Sampai sekarang, saya masih percaya bahwa nilai-nilai diturunkan dan ditanamkan dengan cara hidup di dalamnya. Ini titik kritis di sekolah fullday. Apakah guru sudah menjalankan hidup bersama anak-anak didiknya, bukan hanya kegiatan formal belajar mengajar yang diatur oleh bel sekolah. Karena panjangnya jam sekolah, mau tak mau guru tidak hanya melakukan educating, tapi juga parenting.

Di pesantren yang masih mengikuti tradisi asli, anak-anak dititipkan pada kyai sebagai 'anak angkat'. Mereka menyerap kehidupan kyai dan nyainya, melihat cara hidup, karakter, kebiasaan, dan cara pandang kyai-nyai. Orang tua percaya atmosfir di sekitar kyai memiliki standar nilai yang lebih tinggi daripada di rumah sendiri.

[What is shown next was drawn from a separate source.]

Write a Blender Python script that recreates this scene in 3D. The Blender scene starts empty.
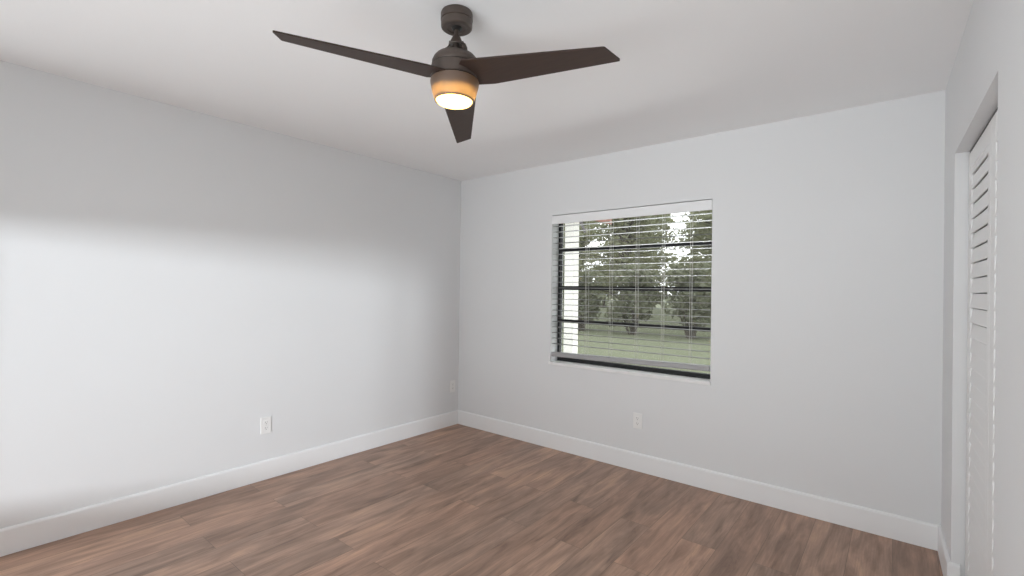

Sekolah yang memiliki jam belajar yang panjang memiliki kesempatan yang hampir mendekati pesantren. Visi sekolah harus dibuat sebagai atmosfir yang melingkupi anak-anak, dengan guru-guru sebagai penjaganya. Kita tidak melihat atmosfir ini sebagai benda nyata (misalnya dalam bentuk tata tertib atau hukuman), tapi semua orang melakukannya karena memang terbiasa demikian. Semua guru melakukannya, semua kakak kelas melakukannya, maka anak-anak baru akan menyesuaikan diri secara alamiah dengan atmosfir yang ada.

Jika sekolah fullday gagal menciptakan atmosfir yang sesuai dengan visi di atas kertas, anak-anak ini akan dibesarkan oleh teman-teman mereka.